How does loud music degrade the listening experience?After all, ear drum splitting heavy metal of the 1970s is considered classic, refined, and even elegant by music snobs. The opposite of commercial. In fact, rock music in general is synonymous with being loud. Just think of respected bands like Led Zeppelin, the Rolling Stones, or Nirvana.

Here’s the thing: In spite of Kurt Cobain’s screaming vocals and wailing guitar, Nirvana’s music isn’t compressed at one consistent loud music level.

Instead, the music is dynamic. Some parts are soft. Some parts are loud. The music builds to a crescendo. You can hear the nuances and details of the instruments as specific sounds grow to fill up more space. This creates a very raw composition.

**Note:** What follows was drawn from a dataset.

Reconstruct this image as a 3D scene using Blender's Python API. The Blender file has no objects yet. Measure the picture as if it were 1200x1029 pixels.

“Music isn’t meant to be at a consistent volume and flat frequency. It’s meant to be dynamic, to move, to fall and rise and to take you with it, physically and emotionally. Otherwise it literally is just background noise,” says mastering engineer Bob Katz in an interview with the Quietus

And as engineer Patrick Brown says, “Absolutely everything you hear on the radio is compressed. I would say that it has become the norm.”

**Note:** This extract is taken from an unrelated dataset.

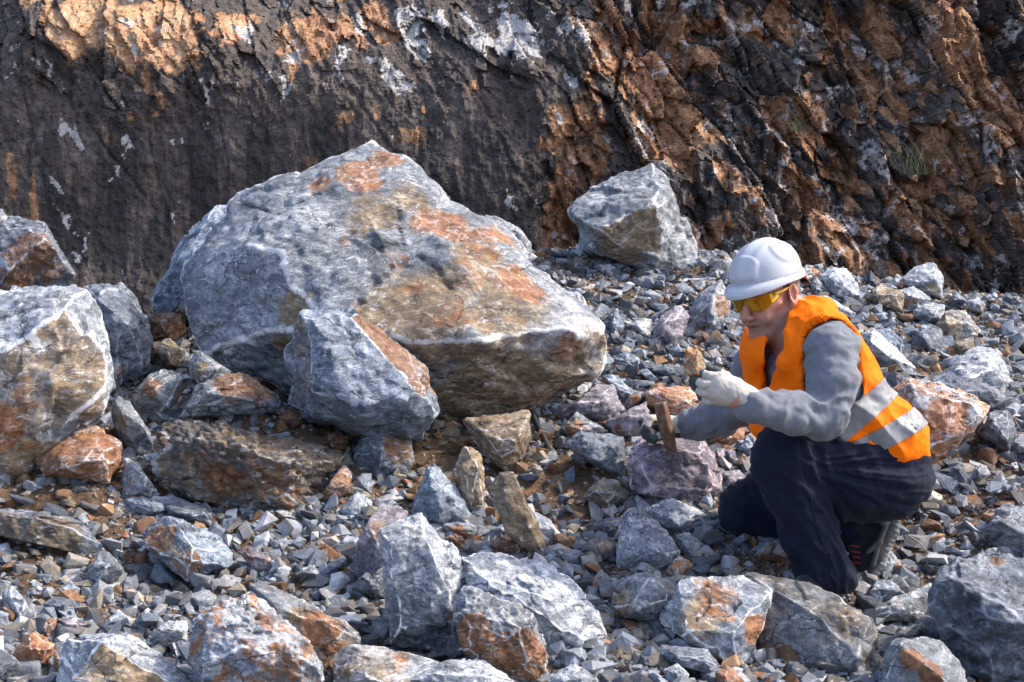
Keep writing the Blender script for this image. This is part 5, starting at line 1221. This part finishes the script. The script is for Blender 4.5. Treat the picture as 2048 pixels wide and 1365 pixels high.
    rustm = M('rusty_steel'); co = rustm.n('TexCoord').outputs['Object']; n1 = rustm.noise(co, 45, 7, .7); n2 = rustm.noise(co, 220, 4, .7)
    rm = rustm.done(rustm.ramp(n1, [(.3, (.05, .028, .018)), (.5, (.15, .085, .05)), (.65, (.25, .165, .11)), (.8, (.25, .235, .22))]), .62, rustm.bump(n2, .5, .002), .4, .35)
    bm = bmesh.new(); ax = J(1344, 906, 258) - J(1320, 806, 258); L_ = np.linalg.norm(ax); ax = ax / L_
    sx = np.array([.88, -.48, .0]); sx -= ax * (sx @ ax); sx /= np.linalg.norm(sx); sy = np.cross(ax, sx)
    rings = []
    for t, w_, th in ((0, 11, 10), (.03, 12, 11.5), (.35, 12.5, 12), (.5, 13, 13), (.62, 12.5, 12), (.85, 12, 7), (.97, 11.5, 3.5), (1, 11, 2.2)):
        p0 = J(1320, 806, 258) + ax * L_ * t + sy * (0)
        bev = .78; ring = []
        for (a, b) in ((-1, -bev), (-bev, -1), (bev, -1), (1, -bev), (1, bev), (bev, 1), (-bev, 1), (-1, bev)): ring.append(bm.verts.new(p0 + sx * a * w_ * px + sy * b * th * px - hb))
        rings.append(ring)
    for a, b in zip(rings[:-1], rings[1:]):
        for i in range(8): bm.faces.new((a[i], a[(i + 1) % 8], b[(i + 1) % 8], b[i]))
    bm.faces.new(rings[0][::-1]); bm.faces.new(rings[-1]); bmesh.ops.recalc_face_normals(bm, faces=bm.faces)
    me = bpy.data.meshes.new('head'); bm.to_mesh(me); bm.free(); link('head', me, rm, hroot)
    X = Field(*BX((1250, 900, 200), (1380, 800, 480)), .0025)
    X.chain([J(1332, 858, 262), J(1318, 856, 300)], [u(7), u(8)], .004); X.chain([J(1318, 856, 300), J(1300, 850, 350), J(1285, 846, 420)], [u(9.5), u(10), u(10)], .004)
    V, Q, N = X.mesh(); me = mesh_from('handle', V - hb, Q); link('handle', me, flat('black_rubber_grip', (.012, .012, .013), .6), hroot)

def U_(v): return v * MP
def fingers_left():
    f = []
    for pts, r in (([(1440, 753, -238), (1418, 752, -238), (1400, 745, -228), (1389, 735, -220)], 8.2),
                   ([(1430, 768, -242), (1406, 769, -242), (1389, 759, -230), (1381, 745, -216)], 8.4),
                   ([(1428, 785, -240), (1405, 786, -238), (1390, 776, -224), (1383, 763, -210)], 8.2),
                   ([(1436, 801, -232), (1416, 803, -228), (1402, 795, -214), (1395, 783, -204)], 7.2),
                   ([(1470, 768, -214), (1452, 752, -202), (1430, 742, -200), (1410, 733, -200)], 9.2)):
        f.append(([J(*p) for p in pts], [U_(r), U_(r * .97), U_(r * .9), U_(r * .76)]))
    return f
def PALM_L(): return [(J(1486, 795, -232), U_(22)), (J(1462, 782, -232), U_(26)), (J(1440, 770, -234), U_(21)), (J(1434, 780, -234), U_(21)), (J(1444, 792, -230), U_(19))]
def CUFF_L(): return [(J(1468, 786, -232), U_(25)), (J(1484, 794, -232), U_(24)), (J(1494, 799, -232), U_(26))]
def fingers_right():
    f = []
    for pts, r in (([(1318, 838, 306), (1300, 838, 290), (1292, 856, 282), (1304, 868, 284)], 9.5),
                   ([(1316, 848, 322), (1294, 846, 318), (1288, 864, 306), (1302, 874, 300)], 9.5),
                   ([(1316, 858, 338), (1294, 858, 338), (1290, 872, 328), (1304, 878, 320)], 9.0),
                   ([(1318, 868, 350), (1300, 870, 352), (1298, 880, 344), (1308, 884, 336)], 8.0),
                   ([(1334, 862, 290), (1324, 872, 276), (1312, 876, 272), (1304, 872, 278)], 10)):
        f.append(([J(*p) for p in pts], [U_(r), U_(r * .97), U_(r * .9), U_(r * .78)]))
    return f
def PALM_R(): return [(J(1352, 855, 308), U_(20)), (J(1338, 852, 312), U_(22)), (J(1325, 846, 312), U_(18)), (J(1324, 860, 328), U_(18))]
def CUFF_R(): return [(J(1340, 853, 311), U_(22)), (J(1356, 855, 307), U_(23)), (J(1370, 853, 301), U_(25))]

def extras():
    # black pipe
    X = Field(*BX((1030, 930, 350), (1130, 810, 900)), .003)
    a, b = P(1062, 826, 5.85), P(1104, 912, 5.62); X = Field(np.minimum(a, b) - .03, np.maximum(a, b) + .03, .003)
    X.cone(a, b, .0115, .0115, .002); V, Q, N = X.mesh(); lo = V.mean(0)
    o = link('pipe', mesh_from('pipe', V - lo, Q), flat('black_pipe_plastic', (.010, .010, .011), .45, .5), loc=lo); tag(o, 'thin black pipe sticking out of the rubble under the huge boulder', 'pipe')
    # grass blades and small weeds
    gm = flat('green_leaf', (.075, .12, .035), .55, .4, 0, .2, 120); dg = flat('dull_green_leaf', (.05, .085, .03), .6, .4, 0, .2, 120)
    cg = flat('dusty_green_leaf', (.045, .055, .022), .7, .3, 0, .2, 120)
    def tuft(name, label, cat, x, y, d, n, hgt, w, spread, mat, seed):
        r = np.random.default_rng(seed); b = P(x, y, d); VV, QQ = [], []
        for i in range(n):
            a = r.uniform(0, 6.28); s = r.uniform(.2, 1) * spread; hh = hgt * r.uniform(.6, 1.1); o0 = np.array([r.normal(0, .2), r.normal(0, .2), 0]) * spread * hgt
            side = np.array([-math.sin(a + .5), math.cos(a + .5), 0]) if r.uniform() < .5 else np.array([1., .2, 0]); k0 = len(VV)
            for j in range(6):
                t = j / 5; p = o0 + np.array([math.cos(a), math.sin(a), 0]) * s * hh * t ** 1.7 + np.array([0, 0, hh * (t - .35 * s * t * t)])
                ww = w * (1 - t) ** .7 + .0004; VV += [p - side * ww, p + side * ww]
            for j in range(5): QQ.append((k0 + 2 * j, k0 + 2 * j + 1, k0 + 2 * j + 3, k0 + 2 * j + 2))
        o = link(name, mesh_from(name, np.array(VV), np.array(QQ)), mat, loc=b); tag(o, label, cat); return o
    tuft('grass_tuft', 'few thin green grass blades growing below the dark ledge at the left edge', 'grass', 112, 1146, 4.85, 6, .10, .0022, .6, gm, 3)
    tuft('weed', 'tiny green weed between the flat whitish slab and the knobbly rust and white rock', 'weed', 352, 1318, 4.28, 26, .035, .002, .9, dg, 5)
    tuft('cliff_shrub', 'sparse green shrub clinging to the right part of the cliff', 'shrub', 1830, 350, 11.35, 60, .30, .003, 1.0, cg, 8)
    tuft('cliff_plant', 'small green plant in a dark cleft of the cliff above the shrub', 'plant', 1588, 262, 11.3, 30, .14, .003, 1.1, cg, 9)
    # a dry twig
    a, b = P(1818, 1072, 4.98), P(1856, 1104, 4.9); X = Field(np.minimum(a, b) - .02, np.maximum(a, b) + .02, .002); X.chain([a, (a + b) / 2 + [0, 0, .006], b], [.0025, .0022, .0015], .001)
    V, Q, N = X.mesh(); lo = V.mean(0); o = link('twig', mesh_from('twig', V - lo, Q), flat('dry_twig_wood', (.32, .25, .17), .8), loc=lo); tag(o, 'thin dry twig on the gravel behind the sports shoe', 'twig')
# ------------------------------------------------------------------ light and camera
def light_and_camera():
    sc = bpy.context.scene
    w = bpy.data.worlds.new('World'); sc.world = w; w.use_nodes = True
    sky = w.node_tree.nodes.new('ShaderNodeTexSky'); sky.sky_type = 'NISHITA'; sky.sun_disc = False
    to_sun = Vector(SUN_DIR).normalized()
    el = math.asin(to_sun.z); az = math.atan2(to_sun.x, to_sun.y)
    sky.sun_elevation = el; sky.sun_rotation = az
    sky.air_density = .6; sky.dust_density = 2.5; sky.ozone_density = .8
    bg = w.node_tree.nodes['Background']; bg.inputs[1].default_value = SKY
    w.node_tree.links.new(sky.outputs[0], bg.inputs[0])
    L = bpy.data.lights.new('sun', 'SUN'); L.energy = SUN; L.angle = math.radians(.5); L.color = (1, .9, .75)
    o = bpy.data.objects.new('sun', L); C.objects.link(o); o.rotation_euler = to_sun.to_track_quat('Z', 'Y').to_euler(); o.location = (6, 4, 12)
    cam = bpy.data.cameras.new('camera'); cam.sensor_width = 36; cam.lens = F / 2048 * 36; cam.clip_end = 500; cam.clip_start = .05
    co = bpy.data.objects.new('camera', cam); C.objects.link(co); co.location = CAM; co.rotation_euler = (math.pi / 2 - PITCH, 0, 0)
    sc.camera = co
    sc.view_settings.view_transform = 'Standard'; sc.view_settings.look = 'None'; sc.view_settings.exposure = EXPO; sc.view_settings.gamma = 1
    sc.cycles.max_bounces = 6; sc.cycles.diffuse_bounces = 3; sc.cycles.use_denoising = True
SUN_DIR = (.70, .10, .72); SUN = 1.45; SKY = .15; EXPO = 1.85

build_ground()
MAT['gravel'] = gravel_material()
build_rocks()
loose_stones(160)
gravel_layer('gravel', 'blue-grey and rusty crushed stone covering the slope', 50000, .0095, .05, 1.65, 3, 0)
gravel_layer('grit', 'fine crushed stone grit between the larger pieces', 60000, .0042, .010, 2.2, 4, 1)
build_cliff()
build_man()
extras()
light_and_camera()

I never thought of nuances in volume when I heard 'loud' music. Now I realize the difference between natually loud and intentionally 'compressed' music. Thanks.

If loud really does attract more consumers then we may never get nuanced music again. :(

Welcome to the jungle....

Now that you mention it, Guns n Roses probably did their part to bring this on.

As did Robin Williams.

"ANYTHING JUST PLAY IT LOUD, OKAY?!"

Dynamic music hasn't gone away, it just isn't well represented among "popular" musical genres.  Think of this as a plus -- once you learn to recognize an overly compressed sound you can identify corporate crap just about as easily.  In my opinion those who don't make music with an agenda to manipulate your ear all the way to the top of the charts are generally better at it!

Well said, Three Pipe. I resolve to be more mindful about what I listen to.

An example of a modern rock song with significant dynamic range is "When Good Dogs Do Bad Things" by The Dillinger Escape Plan w/ Mike Patton.  The first few minutes of the work has almost NO dynamic range, though.  Rather the point seems to be to take the compression listeners are familiar with and push it to the point of absurdity, completely filling the dynamic range as though to saturate and desensitize the ear for what is coming.  This song is, to me, a masterpiece of the idea of releasing tension and I have known it to cure headaches in certain people.  If you are willing to crank it up, sit still and experience the whole thing in silence, from beginning to end, I think/hope you will be rewarded.